Basis, zeer belangrijk !!!

De normale volgorde van een Engelse zin is:

 

onderwerp - gezegde - meewerkend voorwerp - lijdend voorwerp - plaats - tijd

 

I gave her a kiss in the garden yesterday evening.

 

Er hoeft in een zin uiteraard geen meewerkend (her), lijdend voorwerp (a kiss), plaats (in the garden) of tijd (yesterday

 

evening) te staan maar de volgorde blijft dezelfde

 

! Het meewerkend voorwerp komt soms na het lijdend voorwerp (met 'to' ervoor)

 

I gave her flowers. of I gave flowers to her.

onderwerp en gezegde

In een Engelse zin staat het onderwerp altijd voor de werkwoorden, ook als dat in het Nederlands niet het geval is.

 

De laatste tijd heb ik veel gestudeerd. (heb vóór ik)

 

I have studied a lot lately. (I vóór have)

 

Alleen bij vragen staat er voor het onderwerp een werkwoord

 

Have you seen him ? of Are you ill ?

gezegde (werkwoorden)

In het Nederlands is het normaal dat werkwoorden niet bij elkaar staan

 

Ik heb hem al heel lang niet meer gezien.

 

In het Engels staan de werkwoorden altijd bij elkaar !

 

I haven't seen him for a long time.

 

! Er kan wel een bijwoord tussen staan. I have never stolen anything.

plaats en tijd

als er zowel een plaats en een tijd in een zin staan dan komt de plaats altijd eerst

 

I saw him in Amsterdam last week.

 

De tijd mag je vooraan zetten (meer nadruk) maar nooit in het midden van een zin

 

Last week I saw him in Amsterdam.

 

Staan er meer plaatsen of tijden dan komt doorgaans de nauwkeurigste eerst

 

I saw her in a pub in London at seven o’clock in the evening.

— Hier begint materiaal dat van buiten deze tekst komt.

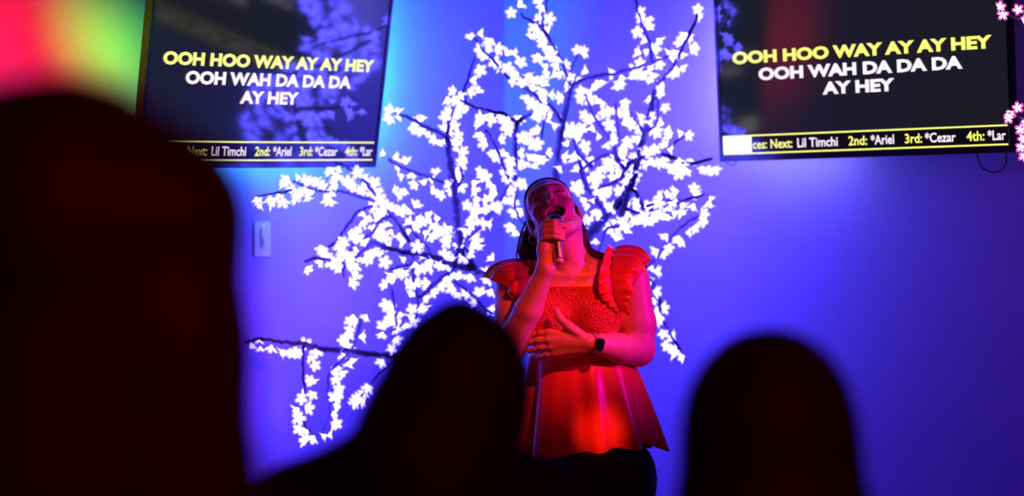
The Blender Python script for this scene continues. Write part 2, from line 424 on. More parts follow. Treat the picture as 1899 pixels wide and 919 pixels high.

de plaats van bijwoorden zoals always, never enz

Vóór het hoofdwerkwoord als er maar 1 werkwoord is

 

I always enjoy a good meal.

 

Na een vorm van BE

 

She is never late.

 

Na het eerste werkwoord als er meerdere werkwoorden zijn

 

He can never sit still.

 

I should never have given her a kiss.

 

Na het onderwerp in een vraag

 

Do you ever read comics ?

 

Is she really ill ?

 

Tot slot: In het Nederlands is de plaats van dit soort woorden vaak anders

 

Mijn broer kijkt vaak TV. - My brother often watches TV. (vóór het hoofdwerkwoord)

 

Hij leest zelden boeken. - He seldom reads books.